◆ **Task to carry out**
Make an exact copy of the lines, leaving the pictures out.
----
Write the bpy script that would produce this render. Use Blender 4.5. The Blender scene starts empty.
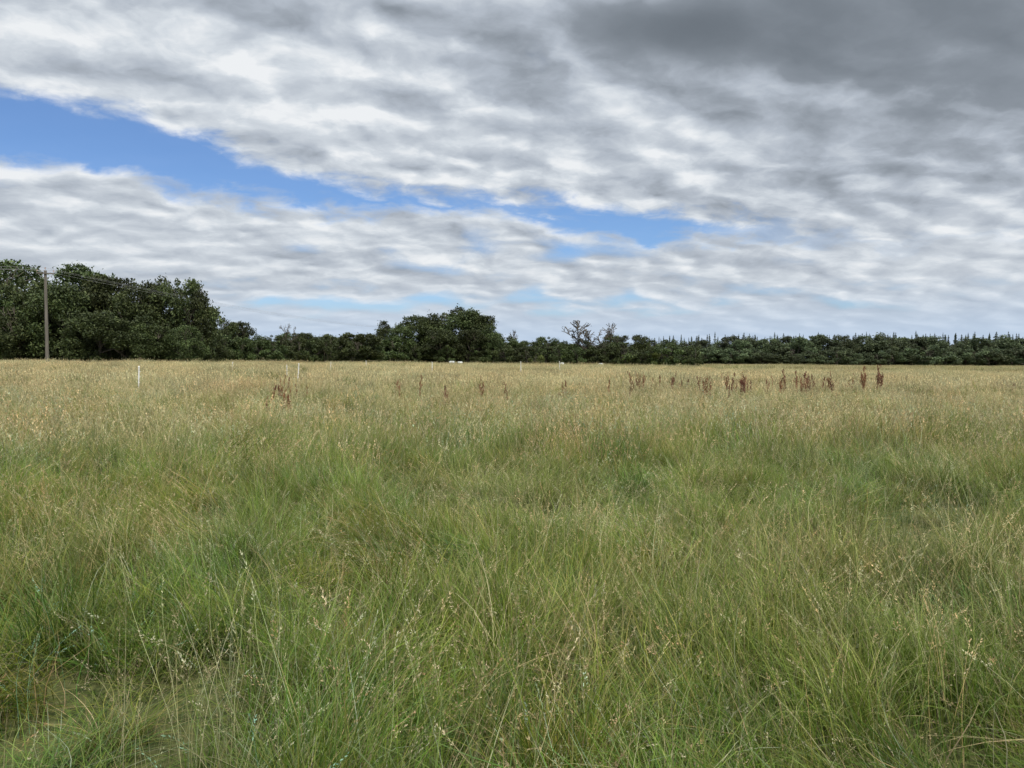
import bpy, math, random
import numpy as np
from mathutils import Vector, Matrix, noise as mnoise

scene = bpy.context.scene
scene.view_settings.view_transform = 'Standard'
scene.view_settings.look = 'None'
scene.view_settings.exposure = 0
F = 740.0
HOR = 358.0
random.seed(7)

# ------------------------------------------------------------------ terrain
def sstep(a, b, x):
    t = np.clip((x - a) / (b - a), 0, 1)
    return t * t * (3 - 2 * t)

def gz(x, y):
    x = np.asarray(x, float); y = np.asarray(y, float)
    r = np.hypot(x, y)
    z = -1.6 * np.tanh(x / 120.0) * sstep(4, 70, r)
    z = z + 0.05 * np.sin(x * 0.45 + 1.3) * np.cos(y * 0.38) + 0.03 * np.sin(x * 1.1 + y * 0.9)
    z = z - 0.4 * sstep(350, 900, r)
    return z

CAMZ = float(gz(0, 0)) + 1.62

# ------------------------------------------------------------------ helpers
def make_mesh(name, V, Fq, col=None, mat=None, smooth=False):
    V = np.asarray(V, np.float32); Fq = np.asarray(Fq, np.int32)
    me = bpy.data.meshes.new(name)
    k = Fq.shape[1]
    me.vertices.add(len(V)); me.vertices.foreach_set('co', V.ravel())
    me.loops.add(Fq.size); me.loops.foreach_set('vertex_index', Fq.ravel())
    me.polygons.add(len(Fq))
    me.polygons.foreach_set('loop_start', np.arange(len(Fq), dtype=np.int32) * k)
    me.polygons.foreach_set('loop_total', np.full(len(Fq), k, np.int32))
    if smooth:
        me.polygons.foreach_set('use_smooth', np.ones(len(Fq), bool))
    me.update(calc_edges=True)
    if col is not None:
        c = np.ones((len(V), 4), np.float32); c[:, :3] = col
        ca = me.color_attributes.new('col', 'FLOAT_COLOR', 'POINT')
        ca.data.foreach_set('color', c.ravel())
    if mat: me.materials.append(mat)
    return me

def link(name, data, parent=None, loc=(0, 0, 0)):
    ob = bpy.data.objects.new(name, data)
    scene.collection.objects.link(ob)
    ob.location = loc
    if parent: ob.parent = parent
    return ob

class N:
    """tiny node-expression helper"""
    def __init__(s, nt): s.nt = nt
    def new(s, t, **k):
        n = s.nt.nodes.new(t)
        for a, b in k.items(): setattr(n, a, b)
        return n
    def put(s, sock, v):
        if isinstance(v, bpy.types.NodeSocket): s.nt.links.new(v, sock)
        else: sock.default_value = v
    def m(s, op, a, b=0.0, c=None, clamp=False):
        n = s.new('ShaderNodeMath', operation=op, use_clamp=clamp)
        s.put(n.inputs[0], a); s.put(n.inputs[1], b)
        if c is not None: s.put(n.inputs[2], c)
        return n.outputs[0]
    def add(s, a, b): return s.m('ADD', a, b)
    def sub(s, a, b): return s.m('SUBTRACT', a, b)
    def mul(s, a, b): return s.m('MULTIPLY', a, b)
    def div(s, a, b): return s.m('DIVIDE', a, b)
    def ss(s, a, b, x, lo=0.0, hi=1.0):
        n = s.new('ShaderNodeMapRange', interpolation_type='SMOOTHSTEP')
        s.put(n.inputs['Value'], x); n.inputs['From Min'].default_value = a; n.inputs['From Max'].default_value = b
        n.inputs['To Min'].default_value = lo; n.inputs['To Max'].default_value = hi
        return n.outputs[0]
    def noise(s, vec, scale, detail=5, rough=0.5, dist=0.0, out='Fac'):
        n = s.new('ShaderNodeTexNoise')
        s.put(n.inputs['Vector'], vec)
        n.inputs['Scale'].default_value = scale; n.inputs['Detail'].default_value = detail
        n.inputs['Roughness'].default_value = rough; n.inputs['Distortion'].default_value = dist
        return n.outputs[out]
    def ramp(s, fac, stops, interp='LINEAR'):
        n = s.new('ShaderNodeValToRGB'); cr = n.color_ramp; cr.interpolation = interp
        while len(cr.elements) > 1: cr.elements.remove(cr.elements[-1])
        for i, (p, c) in enumerate(stops):
            if not isinstance(c, (tuple, list)): c = (c, c, c)
            e = cr.elements[0] if i == 0 else cr.elements.new(p)
            e.position = p; e.color = (*c, 1)
        s.put(n.inputs[0], fac)
        return n.outputs[0]
    def mix(s, f, a, b, bt='MIX'):
        n = s.new('ShaderNodeMix', data_type='RGBA', blend_type=bt)
        s.put(n.inputs[0], f)
        s.put(n.inputs[6], a if not isinstance(a, tuple) else (*a, 1))
        s.put(n.inputs[7], b if not isinstance(b, tuple) else (*b, 1))
        return n.outputs[2]
    def vec(s, x, y, z=0.0):
        n = s.new('ShaderNodeCombineXYZ')
        s.put(n.inputs[0], x); s.put(n.inputs[1], y); s.put(n.inputs[2], z)
        return n.outputs[0]
    def vmath(s, op, a, b):
        n = s.new('ShaderNodeVectorMath', operation=op); s.put(n.inputs[0], a); s.put(n.inputs[1], b); return n.outputs[0]
    def scale(s, v, f):
        n = s.new('ShaderNodeVectorMath', operation='SCALE'); s.put(n.inputs[0], v); s.put(n.inputs['Scale'], f); return n.outputs[0]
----
◆ **Solution to the exercise**
Write the bpy script that would produce this render. Use Blender 4.5. The Blender scene starts empty.
import bpy, math, random
import numpy as np
from mathutils import Vector, Matrix, noise as mnoise

scene = bpy.context.scene
scene.view_settings.view_transform = 'Standard'
scene.view_settings.look = 'None'
scene.view_settings.exposure = 0
F = 740.0
HOR = 358.0
random.seed(7)

# ------------------------------------------------------------------ terrain
def sstep(a, b, x):
    t = np.clip((x - a) / (b - a), 0, 1)
    return t * t * (3 - 2 * t)

def gz(x, y):
    x = np.asarray(x, float); y = np.asarray(y, float)
    r = np.hypot(x, y)
    z = -1.6 * np.tanh(x / 120.0) * sstep(4, 70, r)
    z = z + 0.05 * np.sin(x * 0.45 + 1.3) * np.cos(y * 0.38) + 0.03 * np.sin(x * 1.1 + y * 0.9)
    z = z - 0.4 * sstep(350, 900, r)
    return z

CAMZ = float(gz(0, 0)) + 1.62

# ------------------------------------------------------------------ helpers
def make_mesh(name, V, Fq, col=None, mat=None, smooth=False):
    V = np.asarray(V, np.float32); Fq = np.asarray(Fq, np.int32)
    me = bpy.data.meshes.new(name)
    k = Fq.shape[1]
    me.vertices.add(len(V)); me.vertices.foreach_set('co', V.ravel())
    me.loops.add(Fq.size); me.loops.foreach_set('vertex_index', Fq.ravel())
    me.polygons.add(len(Fq))
    me.polygons.foreach_set('loop_start', np.arange(len(Fq), dtype=np.int32) * k)
    me.polygons.foreach_set('loop_total', np.full(len(Fq), k, np.int32))
    if smooth:
        me.polygons.foreach_set('use_smooth', np.ones(len(Fq), bool))
    me.update(calc_edges=True)
    if col is not None:
        c = np.ones((len(V), 4), np.float32); c[:, :3] = col
        ca = me.color_attributes.new('col', 'FLOAT_COLOR', 'POINT')
        ca.data.foreach_set('color', c.ravel())
    if mat: me.materials.append(mat)
    return me

def link(name, data, parent=None, loc=(0, 0, 0)):
    ob = bpy.data.objects.new(name, data)
    scene.collection.objects.link(ob)
    ob.location = loc
    if parent: ob.parent = parent
    return ob

class N:
    """tiny node-expression helper"""
    def __init__(s, nt): s.nt = nt
    def new(s, t, **k):
        n = s.nt.nodes.new(t)
        for a, b in k.items(): setattr(n, a, b)
        return n
    def put(s, sock, v):
        if isinstance(v, bpy.types.NodeSocket): s.nt.links.new(v, sock)
        else: sock.default_value = v
    def m(s, op, a, b=0.0, c=None, clamp=False):
        n = s.new('ShaderNodeMath', operation=op, use_clamp=clamp)
        s.put(n.inputs[0], a); s.put(n.inputs[1], b)
        if c is not None: s.put(n.inputs[2], c)
        return n.outputs[0]
    def add(s, a, b): return s.m('ADD', a, b)
    def sub(s, a, b): return s.m('SUBTRACT', a, b)
    def mul(s, a, b): return s.m('MULTIPLY', a, b)
    def div(s, a, b): return s.m('DIVIDE', a, b)
    def ss(s, a, b, x, lo=0.0, hi=1.0):
        n = s.new('ShaderNodeMapRange', interpolation_type='SMOOTHSTEP')
        s.put(n.inputs['Value'], x); n.inputs['From Min'].default_value = a; n.inputs['From Max'].default_value = b
        n.inputs['To Min'].default_value = lo; n.inputs['To Max'].default_value = hi
        return n.outputs[0]
    def noise(s, vec, scale, detail=5, rough=0.5, dist=0.0, out='Fac'):
        n = s.new('ShaderNodeTexNoise')
        s.put(n.inputs['Vector'], vec)
        n.inputs['Scale'].default_value = scale; n.inputs['Detail'].default_value = detail
        n.inputs['Roughness'].default_value = rough; n.inputs['Distortion'].default_value = dist
        return n.outputs[out]
    def ramp(s, fac, stops, interp='LINEAR'):
        n = s.new('ShaderNodeValToRGB'); cr = n.color_ramp; cr.interpolation = interp
        while len(cr.elements) > 1: cr.elements.remove(cr.elements[-1])
        for i, (p, c) in enumerate(stops):
            if not isinstance(c, (tuple, list)): c = (c, c, c)
            e = cr.elements[0] if i == 0 else cr.elements.new(p)
            e.position = p; e.color = (*c, 1)
        s.put(n.inputs[0], fac)
        return n.outputs[0]
    def mix(s, f, a, b, bt='MIX'):
        n = s.new('ShaderNodeMix', data_type='RGBA', blend_type=bt)
        s.put(n.inputs[0], f)
        s.put(n.inputs[6], a if not isinstance(a, tuple) else (*a, 1))
        s.put(n.inputs[7], b if not isinstance(b, tuple) else (*b, 1))
        return n.outputs[2]
    def vec(s, x, y, z=0.0):
        n = s.new('ShaderNodeCombineXYZ')
        s.put(n.inputs[0], x); s.put(n.inputs[1], y); s.put(n.inputs[2], z)
        return n.outputs[0]
    def vmath(s, op, a, b):
        n = s.new('ShaderNodeVectorMath', operation=op); s.put(n.inputs[0], a); s.put(n.inputs[1], b); return n.outputs[0]
    def scale(s, v, f):
        n = s.new('ShaderNodeVectorMath', operation='SCALE'); s.put(n.inputs[0], v); s.put(n.inputs['Scale'], f); return n.outputs[0]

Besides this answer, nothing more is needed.